By Abby Roberts ; Updated July 18, 2017

Every time cyclists excel on their bikes or try to bring their bikes up to speed to stay with a group, their weight comes into play. Since heavier riders have to work harder than their thinner counterparts to maintain the same speed, it's no wonder that the world's fastest cyclists are thin and have a very low body fat percentage. Every additional pound literally takes seconds off the time it takes to ascend a steep climb.

The Effects of Weight

The heavier a rider is, the greater his energy requirements will be. This translates into putting in extra effort, especially during a climb. Equipment also comes into play and adds weight to the total amount, which is why you'll often see professional cyclists throwing water bottles off of their bikes before the end of a race. On rolling terrain and steep climbs, a lighter rider will come out ahead. The heavier rider will have less of an advantage because he will also have to overcome more gravitational forces.

The Cost of Extra Weight

Numerous studies have been performed to show just how much weight effects a cyclist. Bicycling Magazine published the results of a study from James C. Martin, Ph.D., assistant professor in the department of exercise and sport science at the University of Utah.
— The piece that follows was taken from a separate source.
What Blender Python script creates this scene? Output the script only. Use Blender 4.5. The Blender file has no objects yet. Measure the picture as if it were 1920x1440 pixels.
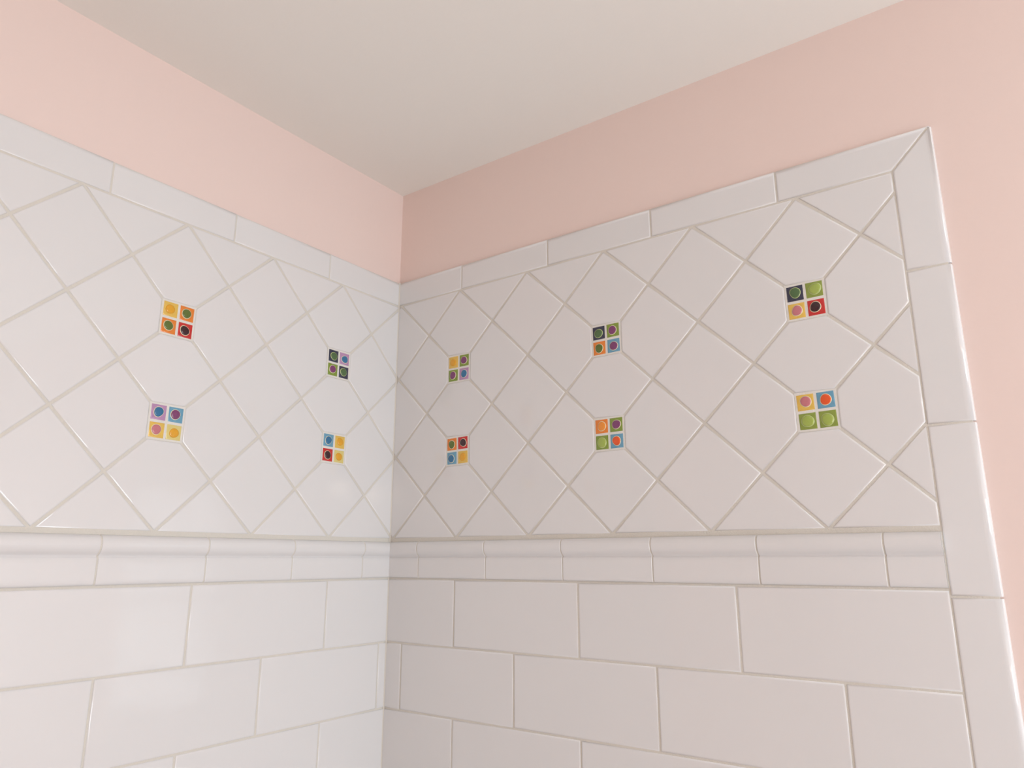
import bpy, bmesh, math, random
from mathutils import Vector, Matrix
random.seed(4)
D=0.157            # one diagonal-tile module (m)
Z0=1.713           # height of the bottom of the diagonal panel above the floor
CEIL=Z0+4.63*D
TH=0.05            # tile thickness in modules
sc=bpy.context.scene
sc.view_settings.view_transform='Standard'
sc.view_settings.look='None'

def lin(c):
    return tuple(((v/255)/12.92 if v/255<=.04045 else ((v/255+.055)/1.055)**2.4) for v in c)+(1,)

# ---------------------------------------------------------------- materials
def mat(name,col,rough=.5,bump=0,bscale=30,var=0,spec=.5,coat=0,island=False):
    m=bpy.data.materials.new(name);m.use_nodes=True
    nt=m.node_tree;b=nt.nodes['Principled BSDF']
    b.inputs['Base Color'].default_value=col
    b.inputs['Roughness'].default_value=rough
    b.inputs['Specular IOR Level'].default_value=spec
    b.inputs['Coat Weight'].default_value=coat
    tc=nt.nodes.new('ShaderNodeTexCoord')
    nz=nt.nodes.new('ShaderNodeTexNoise');nz.inputs['Scale'].default_value=bscale;nz.inputs['Detail'].default_value=4
    nt.links.new(tc.outputs['Object'],nz.inputs['Vector'])
    if bump:
        bp=nt.nodes.new('ShaderNodeBump');bp.inputs['Strength'].default_value=bump;bp.inputs['Distance'].default_value=.002
        nt.links.new(nz.outputs['Fac'],bp.inputs['Height']);nt.links.new(bp.outputs['Normal'],b.inputs['Normal'])
    if var:
        hs=nt.nodes.new('ShaderNodeHueSaturation');hs.inputs['Color'].default_value=col
        mr=nt.nodes.new('ShaderNodeMapRange');mr.inputs['To Min'].default_value=1-var;mr.inputs['To Max'].default_value=1+var
        if island:
            g=nt.nodes.new('ShaderNodeNewGeometry');nt.links.new(g.outputs['Random Per Island'],mr.inputs['Value'])
        else: nt.links.new(nz.outputs['Fac'],mr.inputs['Value'])
        nt.links.new(mr.outputs['Result'],hs.inputs['Value']);nt.links.new(hs.outputs['Color'],b.inputs['Base Color'])
    return m
M_TILE=mat('white_glazed_ceramic',(.765,.765,.768,1),.06,bump=.35,bscale=9,var=.008,spec=.6,island=True)
M_GROUT=mat('sanded_grout',(.71,.685,.625,1),.9,bump=.4,bscale=600,var=.04,spec=.2)
M_PINK=mat('pink_wall_paint',(.85,.70,.65,1),.6,bump=.06,bscale=160,var=.006,spec=.3)
M_CEIL=mat('ceiling_paint',(.90,.87,.82,1),.85,bump=.06,bscale=150,var=.006,spec=.2)
M_FLOOR=mat('floor_tile_grey',(.80,.78,.75,1),.4,var=.05,bscale=5)
M_FRAME=mat('window_frame_white',(.8,.8,.78,1),.4)
COL={'yellow':(228,190,90),'pale':(222,206,130),'orange':(230,132,48),'red':(202,46,44),'lav':(186,144,184),'blue':(106,162,190),
'olive':(130,152,58),'navy':(50,54,76),'lime':(140,158,70),
'd_gold':(228,166,40),'d_green':(92,112,42),'d_black':(54,16,26),'d_teal':(48,114,158),'d_purple':(126,62,110),'d_lime':(162,182,86),
'd_orange':(230,90,36),'d_mauve':(200,122,130),'d_dkgreen':(76,108,64),'d_orange2':(238,148,50),
'ring':(232,226,190),'ring_g':(186,200,134)}
CM={k:mat('glass_'+k,lin(v),.18,bump=.3,bscale=300,var=.05,coat=.3) for k,v in COL.items()}
M_GROUTW=mat('white_insert_grout',(.78,.765,.72,1),.8,bump=.4,bscale=500,var=.03)

# ---------------------------------------------------------------- helpers
def mp(side):
    if side=='R': return lambda u,z,h:Vector((u*D,-h*D,Z0+z*D))
    return lambda u,z,h:Vector((h*D,-u*D,Z0+z*D))
def finish(name,bm,mats,parent=None,smooth=False,recentre=False):
    me=bpy.data.meshes.new(name);bm.to_mesh(me);bm.free()
    for m in mats: me.materials.append(m)
    ob=bpy.data.objects.new(name,me);sc.collection.objects.link(ob)
    if smooth:
        for p in me.polygons:p.use_smooth=True
    if recentre:
        c=sum((v.co for v in me.vertices),Vector())/len(me.vertices)
        me.transform(Matrix.Translation(-c));ob.location=c
    if parent: ob.parent=parent
    return ob
def clip(poly,a,b,c):      # keep a*u+b*z<=c
    out=[];n=len(poly)
    for i in range(n):
        p,q=poly[i],poly[(i+1)%n]
        dp=a*p[0]+b*p[1]-c;dq=a*q[0]+b*q[1]-c
        if dp<=0: out.append(p)
        if (dp<0<dq) or (dq<0<dp):
            t=dp/(dp-dq);out.append((p[0]+t*(q[0]-p[0]),p[1]+t*(q[1]-p[1])))
    r=[]
    for p in out:
        if not r or math.hypot(p[0]-r[-1][0],p[1]-r[-1][1])>1e-4:r.append(p)
    if len(r)>1 and math.hypot(r[0][0]-r[-1][0],r[0][1]-r[-1][1])<1e-4:r.pop()
    return r
def inset(poly,ds):
    n=len(poly);L=[]
    for i in range(n):
        p,q=poly[i],poly[(i+1)%n];e=Vector((q[0]-p[0],q[1]-p[1])).normalized()
        nn=Vector((-e.y,e.x))   # inward for CCW
        L.append((nn.x,nn.y,nn.x*p[0]+nn.y*p[1]+ds[i]))
    out=[]
    for i in range(n):
        a1,b1,c1=L[i-1];a2,b2,c2=L[i];det=a1*b2-a2*b1
        out.append(((c1*b2-c2*b1)/det,(a1*c2-a2*c1)/det))
    return out
DEP=[-TH,-.03,-.013,-.0045,-.0013,0]
NRM=[0,0,0,.0015,.0055,.016]
BUL=[0,.003,.012,.026,.038,.056]
def tile(bm,side,poly,bull=(),mi=0,lift=0,tilt=.0015):
    if len(poly)<3:return
    area=sum(poly[i][0]*poly[(i+1)%len(poly)][1]-poly[(i+1)%len(poly)][0]*poly[i][1] for i in range(len(poly)))/2
    if abs(area)<.0012:return
    if area<0: poly=poly[::-1]
    last=.016 if abs(area)>.012 else .009
    f=mp(side);n=len(poly);rings=[];K=len(DEP)
    cu=sum(p[0] for p in poly)/n;cz=sum(p[1] for p in poly)/n
    tu,tz=random.uniform(-tilt,tilt)*2,random.uniform(-tilt,tilt)*2
    for k in range(K):
        ds=[(BUL[k] if i in bull else min(NRM[k],last)) for i in range(n)]
        pts=inset(poly,ds)
        rings.append([bm.verts.new(f(p[0],p[1],DEP[k]+lift+((p[0]-cu)*tu+(p[1]-cz)*tz if k else 0))) for p in pts])
    for k in range(K-1):
        for i in range(n):
            j=(i+1)%n
            q=[rings[k][i],rings[k][j],rings[k+1][j],rings[k+1][i]]
            if side=='L':q.reverse()
            fc=bm.faces.new(q);fc.material_index=mi;fc.smooth=(k>=2)
    t=rings[-1] if side=='R' else rings[-1][::-1]
    bm.faces.new(t).material_index=mi
def rect(u0,z0,u1,z1): return [(u0,z0),(u1,z0),(u1,z1),(u0,z1)]
def box(bm,a,b,mi=0):
    lo=[min(a[i],b[i]) for i in range(3)];hi=[max(a[i],b[i]) for i in range(3)];a,b=lo,hi
    vs=[bm.verts.new((x,y,z)) for x in (a[0],b[0]) for y in (a[1],b[1]) for z in (a[2],b[2])]
    fs=[]
    for q in ((0,1,3,2),(4,6,7,5),(0,4,5,1),(2,3,7,6),(0,2,6,4),(1,5,7,3)):
        fc=bm.faces.new([vs[i] for i in q]);fc.material_index=mi;fs.append(fc)
    bmesh.ops.recalc_face_normals(bm,faces=fs)
G=.0115      # half grout width
IH=.174      # insert half opening
ROWS=9;RH=.7225;RB=-.46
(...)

Using the calculations from a 160-lb. rider on a 5 kilometer, 7 percent grade, he concluded that for every 5 lbs. added to a rider, it would take him an additional 30 seconds to ascend a steep climb.

Power to Weight Ratio

The power to weight ratio measures how much power, in watts, a cyclist can produce at a certain weight, which is measured in kilograms. Athletes have access to these power numbers by using a power meter, which is mounted on the bike and transmits power numbers to a cyclist's handlebar-mounted computer. A heavier rider will have to produce more watts than a lighter rider to ascend the same climb.

Managing Weight

If your aim is to become a faster rider, there are several ways to reach this goal. The most obvious is to lose weight. But many coaches prefer to work on an athlete's power numbers through increased interval sessions and off-season gym work, as opposed to strictly limiting calories. When athletes lose weight, they must aim to lose fat, instead of muscle. If you are dieting to lose weight, be sure you are consuming enough calories and carbohydrates to provide your body with the proper fuel for training.